> [PROVIDED RECORDS]

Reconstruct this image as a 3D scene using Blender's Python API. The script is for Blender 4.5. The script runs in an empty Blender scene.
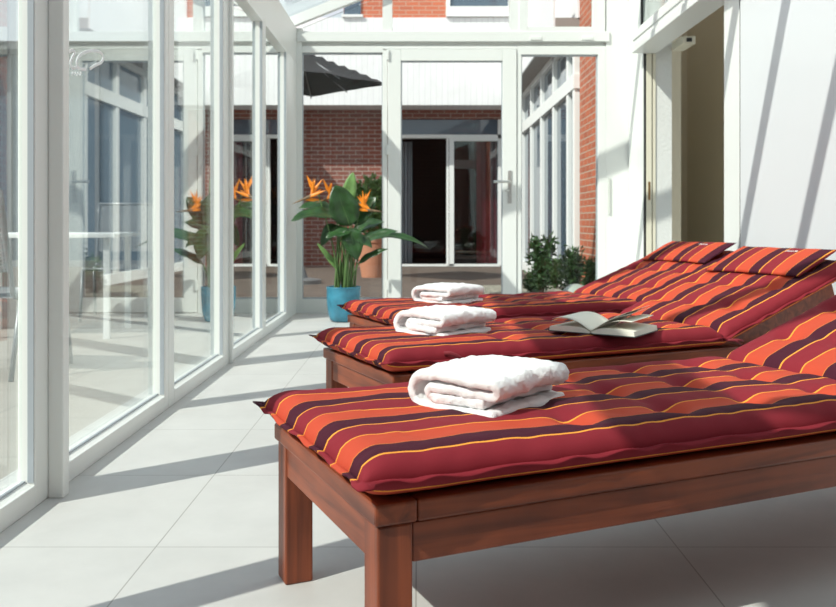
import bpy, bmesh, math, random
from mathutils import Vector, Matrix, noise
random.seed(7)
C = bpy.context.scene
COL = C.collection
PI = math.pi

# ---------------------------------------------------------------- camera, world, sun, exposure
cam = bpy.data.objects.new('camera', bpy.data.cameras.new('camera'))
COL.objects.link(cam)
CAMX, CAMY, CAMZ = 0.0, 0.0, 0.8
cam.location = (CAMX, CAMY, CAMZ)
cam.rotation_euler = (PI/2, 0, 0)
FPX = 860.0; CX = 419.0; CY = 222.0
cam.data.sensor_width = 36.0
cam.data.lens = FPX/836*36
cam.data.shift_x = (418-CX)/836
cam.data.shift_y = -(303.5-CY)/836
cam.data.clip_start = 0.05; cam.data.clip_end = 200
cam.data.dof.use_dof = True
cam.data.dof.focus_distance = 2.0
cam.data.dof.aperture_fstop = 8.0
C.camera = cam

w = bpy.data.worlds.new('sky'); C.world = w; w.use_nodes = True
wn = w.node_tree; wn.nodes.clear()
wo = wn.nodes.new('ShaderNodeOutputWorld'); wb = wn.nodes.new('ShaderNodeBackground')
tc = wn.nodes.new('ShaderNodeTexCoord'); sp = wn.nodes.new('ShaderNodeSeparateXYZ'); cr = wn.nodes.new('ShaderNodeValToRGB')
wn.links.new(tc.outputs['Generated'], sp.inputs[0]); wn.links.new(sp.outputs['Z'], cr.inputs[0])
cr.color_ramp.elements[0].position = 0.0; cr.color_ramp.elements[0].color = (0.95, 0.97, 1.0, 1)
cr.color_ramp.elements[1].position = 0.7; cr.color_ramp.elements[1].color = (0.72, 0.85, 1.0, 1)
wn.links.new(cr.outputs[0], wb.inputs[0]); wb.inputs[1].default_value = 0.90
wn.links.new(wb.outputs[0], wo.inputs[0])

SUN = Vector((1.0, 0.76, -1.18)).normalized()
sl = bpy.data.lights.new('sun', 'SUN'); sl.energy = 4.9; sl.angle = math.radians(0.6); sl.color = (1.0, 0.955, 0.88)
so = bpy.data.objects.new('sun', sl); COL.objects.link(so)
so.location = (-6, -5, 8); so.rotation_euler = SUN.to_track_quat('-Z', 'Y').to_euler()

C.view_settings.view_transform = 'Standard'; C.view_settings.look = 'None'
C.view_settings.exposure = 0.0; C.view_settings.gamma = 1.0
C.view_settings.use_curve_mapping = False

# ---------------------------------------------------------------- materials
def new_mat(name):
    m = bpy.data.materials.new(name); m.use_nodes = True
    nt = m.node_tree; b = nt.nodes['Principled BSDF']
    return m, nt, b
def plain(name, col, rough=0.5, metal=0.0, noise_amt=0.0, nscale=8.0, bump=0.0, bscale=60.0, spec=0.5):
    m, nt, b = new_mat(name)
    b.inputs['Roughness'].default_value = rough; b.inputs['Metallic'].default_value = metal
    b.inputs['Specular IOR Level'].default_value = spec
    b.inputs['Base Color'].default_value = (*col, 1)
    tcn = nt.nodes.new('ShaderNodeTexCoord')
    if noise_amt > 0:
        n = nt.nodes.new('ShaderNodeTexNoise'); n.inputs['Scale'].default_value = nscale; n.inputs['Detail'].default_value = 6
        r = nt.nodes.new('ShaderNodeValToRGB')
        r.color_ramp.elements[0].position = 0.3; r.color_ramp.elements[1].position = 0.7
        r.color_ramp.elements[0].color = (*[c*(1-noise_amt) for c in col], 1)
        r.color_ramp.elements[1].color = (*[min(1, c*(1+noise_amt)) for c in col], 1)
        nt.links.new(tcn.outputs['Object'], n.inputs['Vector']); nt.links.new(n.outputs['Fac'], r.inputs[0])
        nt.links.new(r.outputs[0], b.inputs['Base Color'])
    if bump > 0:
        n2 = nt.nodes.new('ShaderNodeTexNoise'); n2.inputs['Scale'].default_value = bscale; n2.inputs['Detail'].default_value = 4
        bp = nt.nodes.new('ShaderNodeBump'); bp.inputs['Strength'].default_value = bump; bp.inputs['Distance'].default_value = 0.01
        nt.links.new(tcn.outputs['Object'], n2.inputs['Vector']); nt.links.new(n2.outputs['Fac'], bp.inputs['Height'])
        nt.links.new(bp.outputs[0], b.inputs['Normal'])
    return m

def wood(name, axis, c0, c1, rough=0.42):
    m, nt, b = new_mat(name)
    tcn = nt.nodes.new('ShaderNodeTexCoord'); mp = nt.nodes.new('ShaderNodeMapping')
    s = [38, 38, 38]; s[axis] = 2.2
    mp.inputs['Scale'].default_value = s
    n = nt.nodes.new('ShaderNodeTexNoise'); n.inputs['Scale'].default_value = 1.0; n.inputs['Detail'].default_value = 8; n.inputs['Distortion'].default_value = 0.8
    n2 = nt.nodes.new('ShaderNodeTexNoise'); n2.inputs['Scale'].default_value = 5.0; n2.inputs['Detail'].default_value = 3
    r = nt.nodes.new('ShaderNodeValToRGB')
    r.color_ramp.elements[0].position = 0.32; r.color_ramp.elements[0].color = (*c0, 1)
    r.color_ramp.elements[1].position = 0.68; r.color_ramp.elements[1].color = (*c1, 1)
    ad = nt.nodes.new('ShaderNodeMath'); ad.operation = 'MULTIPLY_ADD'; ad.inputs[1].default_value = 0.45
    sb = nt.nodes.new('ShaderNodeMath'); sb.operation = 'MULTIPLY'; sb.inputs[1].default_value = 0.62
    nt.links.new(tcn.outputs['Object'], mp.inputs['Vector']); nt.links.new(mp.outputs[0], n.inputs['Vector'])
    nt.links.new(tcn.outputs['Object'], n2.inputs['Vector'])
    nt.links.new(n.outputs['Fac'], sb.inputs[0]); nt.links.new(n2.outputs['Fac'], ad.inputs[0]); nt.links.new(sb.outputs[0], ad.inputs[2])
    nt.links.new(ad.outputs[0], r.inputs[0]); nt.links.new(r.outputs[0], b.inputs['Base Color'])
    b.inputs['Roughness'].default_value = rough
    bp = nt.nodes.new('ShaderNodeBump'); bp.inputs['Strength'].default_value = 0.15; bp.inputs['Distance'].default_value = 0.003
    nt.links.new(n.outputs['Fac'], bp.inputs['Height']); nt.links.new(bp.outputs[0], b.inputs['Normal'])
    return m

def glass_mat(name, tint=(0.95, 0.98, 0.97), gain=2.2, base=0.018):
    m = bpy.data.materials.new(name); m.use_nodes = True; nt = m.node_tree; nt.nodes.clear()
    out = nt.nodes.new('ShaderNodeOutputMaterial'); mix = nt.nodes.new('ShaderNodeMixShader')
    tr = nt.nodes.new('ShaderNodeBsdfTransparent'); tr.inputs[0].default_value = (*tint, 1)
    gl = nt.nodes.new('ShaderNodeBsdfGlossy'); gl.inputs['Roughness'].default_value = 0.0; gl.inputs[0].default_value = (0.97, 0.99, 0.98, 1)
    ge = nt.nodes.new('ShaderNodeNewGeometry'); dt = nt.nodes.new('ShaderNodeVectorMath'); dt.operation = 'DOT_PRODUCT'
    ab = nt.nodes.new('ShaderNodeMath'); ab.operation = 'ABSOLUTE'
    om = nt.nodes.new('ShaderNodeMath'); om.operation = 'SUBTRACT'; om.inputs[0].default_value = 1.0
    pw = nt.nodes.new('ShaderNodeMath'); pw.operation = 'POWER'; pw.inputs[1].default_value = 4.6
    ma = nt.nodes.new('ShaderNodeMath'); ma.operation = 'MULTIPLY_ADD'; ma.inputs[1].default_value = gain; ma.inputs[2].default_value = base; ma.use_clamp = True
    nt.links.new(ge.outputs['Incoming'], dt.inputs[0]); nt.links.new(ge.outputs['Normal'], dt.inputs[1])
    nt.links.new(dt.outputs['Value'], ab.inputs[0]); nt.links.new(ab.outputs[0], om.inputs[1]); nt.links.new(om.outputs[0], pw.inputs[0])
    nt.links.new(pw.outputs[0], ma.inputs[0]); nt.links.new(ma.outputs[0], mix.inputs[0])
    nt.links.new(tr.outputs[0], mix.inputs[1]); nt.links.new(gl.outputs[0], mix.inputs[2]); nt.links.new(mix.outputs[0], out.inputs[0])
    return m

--

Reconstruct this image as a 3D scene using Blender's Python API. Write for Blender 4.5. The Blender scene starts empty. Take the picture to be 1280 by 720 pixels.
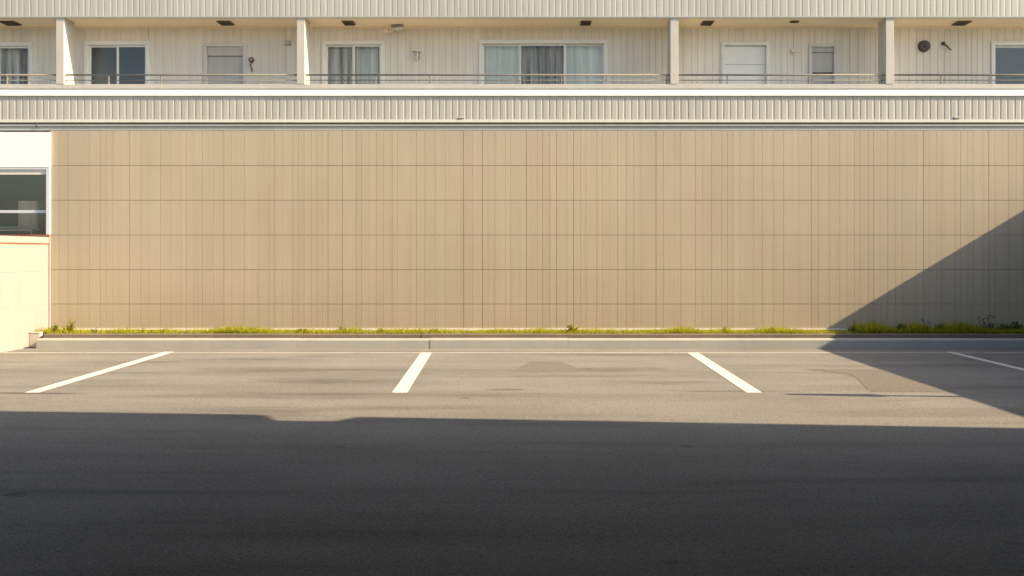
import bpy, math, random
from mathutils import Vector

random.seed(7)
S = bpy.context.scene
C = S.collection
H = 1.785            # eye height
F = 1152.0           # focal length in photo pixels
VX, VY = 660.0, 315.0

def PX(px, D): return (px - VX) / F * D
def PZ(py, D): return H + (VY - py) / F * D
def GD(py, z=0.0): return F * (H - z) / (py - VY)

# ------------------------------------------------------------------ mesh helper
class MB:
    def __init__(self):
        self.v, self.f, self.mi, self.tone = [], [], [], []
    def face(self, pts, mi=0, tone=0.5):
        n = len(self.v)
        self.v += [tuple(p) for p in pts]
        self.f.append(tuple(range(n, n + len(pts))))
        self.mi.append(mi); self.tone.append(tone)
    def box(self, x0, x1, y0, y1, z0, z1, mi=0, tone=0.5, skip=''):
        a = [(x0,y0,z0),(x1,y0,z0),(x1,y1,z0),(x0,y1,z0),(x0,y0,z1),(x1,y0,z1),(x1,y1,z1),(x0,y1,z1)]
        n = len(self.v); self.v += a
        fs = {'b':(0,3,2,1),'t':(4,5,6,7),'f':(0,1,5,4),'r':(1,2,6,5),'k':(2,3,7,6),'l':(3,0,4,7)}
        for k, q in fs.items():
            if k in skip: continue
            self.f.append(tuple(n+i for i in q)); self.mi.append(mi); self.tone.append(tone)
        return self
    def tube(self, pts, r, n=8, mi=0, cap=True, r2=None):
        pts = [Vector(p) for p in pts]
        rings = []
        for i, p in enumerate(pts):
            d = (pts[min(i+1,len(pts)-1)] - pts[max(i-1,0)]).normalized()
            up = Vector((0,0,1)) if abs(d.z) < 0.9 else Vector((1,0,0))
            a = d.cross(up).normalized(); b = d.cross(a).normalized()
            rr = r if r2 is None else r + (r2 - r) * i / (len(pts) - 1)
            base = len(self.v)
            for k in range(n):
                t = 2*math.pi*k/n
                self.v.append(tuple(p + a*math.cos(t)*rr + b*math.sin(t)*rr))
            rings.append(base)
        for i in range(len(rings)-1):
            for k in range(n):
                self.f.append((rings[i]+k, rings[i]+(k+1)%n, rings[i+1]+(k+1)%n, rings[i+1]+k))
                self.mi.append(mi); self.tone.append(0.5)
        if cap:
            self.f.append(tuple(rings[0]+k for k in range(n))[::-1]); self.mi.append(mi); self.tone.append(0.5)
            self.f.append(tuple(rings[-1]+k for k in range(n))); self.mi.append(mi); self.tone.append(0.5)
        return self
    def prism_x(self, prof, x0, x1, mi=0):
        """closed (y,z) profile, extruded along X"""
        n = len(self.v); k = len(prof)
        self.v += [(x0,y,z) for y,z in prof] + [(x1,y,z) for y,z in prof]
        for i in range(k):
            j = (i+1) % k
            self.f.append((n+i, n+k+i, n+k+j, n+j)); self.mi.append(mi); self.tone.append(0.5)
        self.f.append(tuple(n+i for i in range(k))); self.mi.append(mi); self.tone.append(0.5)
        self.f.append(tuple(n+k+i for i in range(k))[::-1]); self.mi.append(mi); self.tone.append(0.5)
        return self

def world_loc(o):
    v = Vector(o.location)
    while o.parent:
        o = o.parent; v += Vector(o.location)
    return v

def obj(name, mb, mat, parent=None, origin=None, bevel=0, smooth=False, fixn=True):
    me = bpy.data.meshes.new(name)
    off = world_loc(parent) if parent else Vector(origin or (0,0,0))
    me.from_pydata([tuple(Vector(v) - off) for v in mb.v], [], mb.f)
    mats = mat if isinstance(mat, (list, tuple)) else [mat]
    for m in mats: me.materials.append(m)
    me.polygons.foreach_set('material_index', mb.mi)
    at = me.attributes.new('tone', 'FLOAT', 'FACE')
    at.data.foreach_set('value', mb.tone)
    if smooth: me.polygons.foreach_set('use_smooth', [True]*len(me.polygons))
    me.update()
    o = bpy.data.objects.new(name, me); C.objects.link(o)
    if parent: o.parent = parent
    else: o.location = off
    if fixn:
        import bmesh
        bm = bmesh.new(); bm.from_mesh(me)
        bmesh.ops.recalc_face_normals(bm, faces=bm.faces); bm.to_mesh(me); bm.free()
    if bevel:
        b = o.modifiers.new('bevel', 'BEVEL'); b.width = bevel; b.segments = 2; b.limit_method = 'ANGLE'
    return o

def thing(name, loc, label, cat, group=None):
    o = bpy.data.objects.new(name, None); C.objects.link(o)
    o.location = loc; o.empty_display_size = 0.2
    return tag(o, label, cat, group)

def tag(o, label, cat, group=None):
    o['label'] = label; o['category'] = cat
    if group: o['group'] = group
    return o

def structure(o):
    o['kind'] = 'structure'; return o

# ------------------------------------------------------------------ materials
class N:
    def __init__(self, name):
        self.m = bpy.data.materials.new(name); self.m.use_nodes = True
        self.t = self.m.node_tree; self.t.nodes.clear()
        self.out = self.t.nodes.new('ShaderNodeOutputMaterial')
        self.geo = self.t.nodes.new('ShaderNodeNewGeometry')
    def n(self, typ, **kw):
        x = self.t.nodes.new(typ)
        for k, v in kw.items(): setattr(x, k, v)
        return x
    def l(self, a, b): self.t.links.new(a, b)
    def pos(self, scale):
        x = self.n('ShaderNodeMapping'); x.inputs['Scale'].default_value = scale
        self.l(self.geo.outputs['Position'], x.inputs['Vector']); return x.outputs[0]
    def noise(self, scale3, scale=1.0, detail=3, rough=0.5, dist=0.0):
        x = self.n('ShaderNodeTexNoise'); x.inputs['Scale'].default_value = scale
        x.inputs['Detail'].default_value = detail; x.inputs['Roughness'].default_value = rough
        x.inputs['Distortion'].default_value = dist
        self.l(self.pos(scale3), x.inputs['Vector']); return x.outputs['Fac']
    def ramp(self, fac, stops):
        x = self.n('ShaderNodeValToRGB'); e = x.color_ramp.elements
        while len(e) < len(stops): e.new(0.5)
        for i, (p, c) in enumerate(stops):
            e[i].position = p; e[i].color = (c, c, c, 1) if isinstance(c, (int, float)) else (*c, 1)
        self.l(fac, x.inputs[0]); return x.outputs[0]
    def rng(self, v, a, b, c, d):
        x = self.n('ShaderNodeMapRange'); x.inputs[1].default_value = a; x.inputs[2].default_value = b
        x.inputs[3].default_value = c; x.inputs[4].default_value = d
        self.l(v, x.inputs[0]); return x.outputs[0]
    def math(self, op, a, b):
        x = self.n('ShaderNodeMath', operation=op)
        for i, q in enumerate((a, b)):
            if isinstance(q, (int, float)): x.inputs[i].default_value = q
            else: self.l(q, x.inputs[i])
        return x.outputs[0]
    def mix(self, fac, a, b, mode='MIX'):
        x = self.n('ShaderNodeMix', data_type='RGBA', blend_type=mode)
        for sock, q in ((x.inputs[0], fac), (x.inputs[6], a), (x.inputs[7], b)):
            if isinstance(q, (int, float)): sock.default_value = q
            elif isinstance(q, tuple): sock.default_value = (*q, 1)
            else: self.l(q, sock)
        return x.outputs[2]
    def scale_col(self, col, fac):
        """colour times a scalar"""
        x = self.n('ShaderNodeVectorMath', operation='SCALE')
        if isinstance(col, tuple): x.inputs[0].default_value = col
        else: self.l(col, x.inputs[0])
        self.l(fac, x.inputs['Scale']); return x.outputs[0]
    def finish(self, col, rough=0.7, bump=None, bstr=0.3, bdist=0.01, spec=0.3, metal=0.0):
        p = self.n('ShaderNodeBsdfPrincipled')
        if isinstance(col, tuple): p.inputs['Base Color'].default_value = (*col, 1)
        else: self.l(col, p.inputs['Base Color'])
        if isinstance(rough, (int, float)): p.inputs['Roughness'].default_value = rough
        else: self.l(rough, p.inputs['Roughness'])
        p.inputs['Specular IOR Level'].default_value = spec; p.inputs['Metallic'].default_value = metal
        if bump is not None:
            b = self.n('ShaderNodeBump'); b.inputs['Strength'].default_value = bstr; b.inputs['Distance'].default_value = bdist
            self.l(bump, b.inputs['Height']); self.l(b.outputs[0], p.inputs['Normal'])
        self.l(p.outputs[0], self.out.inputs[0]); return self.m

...

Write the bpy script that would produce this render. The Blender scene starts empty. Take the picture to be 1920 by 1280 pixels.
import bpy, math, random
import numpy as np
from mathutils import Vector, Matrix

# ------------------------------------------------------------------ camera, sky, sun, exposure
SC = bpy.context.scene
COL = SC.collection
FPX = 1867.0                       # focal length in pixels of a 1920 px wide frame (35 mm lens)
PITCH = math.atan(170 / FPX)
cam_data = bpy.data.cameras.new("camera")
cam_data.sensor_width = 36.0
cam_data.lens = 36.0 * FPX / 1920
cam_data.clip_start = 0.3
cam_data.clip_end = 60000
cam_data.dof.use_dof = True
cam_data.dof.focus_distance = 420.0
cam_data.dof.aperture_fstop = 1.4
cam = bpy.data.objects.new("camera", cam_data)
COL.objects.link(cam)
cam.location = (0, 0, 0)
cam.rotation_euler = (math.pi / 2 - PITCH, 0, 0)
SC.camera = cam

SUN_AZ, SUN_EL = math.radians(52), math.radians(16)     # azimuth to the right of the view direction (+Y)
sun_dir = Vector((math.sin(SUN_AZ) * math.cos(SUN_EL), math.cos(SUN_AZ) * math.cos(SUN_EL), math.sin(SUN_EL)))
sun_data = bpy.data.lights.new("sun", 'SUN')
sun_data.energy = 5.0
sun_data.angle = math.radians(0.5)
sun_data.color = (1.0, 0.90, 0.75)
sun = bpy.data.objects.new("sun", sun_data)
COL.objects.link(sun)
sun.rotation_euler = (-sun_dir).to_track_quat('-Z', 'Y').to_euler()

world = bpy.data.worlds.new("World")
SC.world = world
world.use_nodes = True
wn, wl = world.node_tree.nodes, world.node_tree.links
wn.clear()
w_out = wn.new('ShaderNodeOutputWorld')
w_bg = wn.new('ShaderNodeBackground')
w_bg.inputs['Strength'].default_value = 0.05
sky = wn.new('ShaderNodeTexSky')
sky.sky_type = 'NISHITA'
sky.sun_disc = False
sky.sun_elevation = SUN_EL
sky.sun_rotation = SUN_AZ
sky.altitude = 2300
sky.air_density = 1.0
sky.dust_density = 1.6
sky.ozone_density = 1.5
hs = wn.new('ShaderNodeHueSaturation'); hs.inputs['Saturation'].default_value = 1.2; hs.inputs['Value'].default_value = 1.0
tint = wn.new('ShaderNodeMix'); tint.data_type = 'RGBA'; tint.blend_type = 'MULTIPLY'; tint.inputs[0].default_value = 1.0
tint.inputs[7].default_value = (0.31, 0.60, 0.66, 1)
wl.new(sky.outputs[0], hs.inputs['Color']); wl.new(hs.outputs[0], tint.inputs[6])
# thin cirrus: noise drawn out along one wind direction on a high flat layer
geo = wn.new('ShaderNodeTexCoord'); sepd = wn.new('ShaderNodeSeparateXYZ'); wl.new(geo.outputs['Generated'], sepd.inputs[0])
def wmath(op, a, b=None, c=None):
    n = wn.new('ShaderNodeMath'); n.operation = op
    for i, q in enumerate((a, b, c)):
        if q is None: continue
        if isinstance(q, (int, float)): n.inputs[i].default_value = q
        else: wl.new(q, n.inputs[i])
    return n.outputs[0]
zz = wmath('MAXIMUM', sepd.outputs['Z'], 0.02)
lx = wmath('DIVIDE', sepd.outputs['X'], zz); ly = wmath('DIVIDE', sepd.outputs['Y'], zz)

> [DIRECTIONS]
Reproduce the entries exactly, from the line with "empty Blender scene." to the line with "PI = math.pi", both lines included, keeping no pictures.

> [ANSWER TO THIS TASK]
Reconstruct this image as a 3D scene using Blender's Python API. The script is for Blender 4.5. The script runs in an empty Blender scene.
import bpy, bmesh, math, random
from mathutils import Vector, Matrix, noise
random.seed(7)
C = bpy.context.scene
COL = C.collection
PI = math.pi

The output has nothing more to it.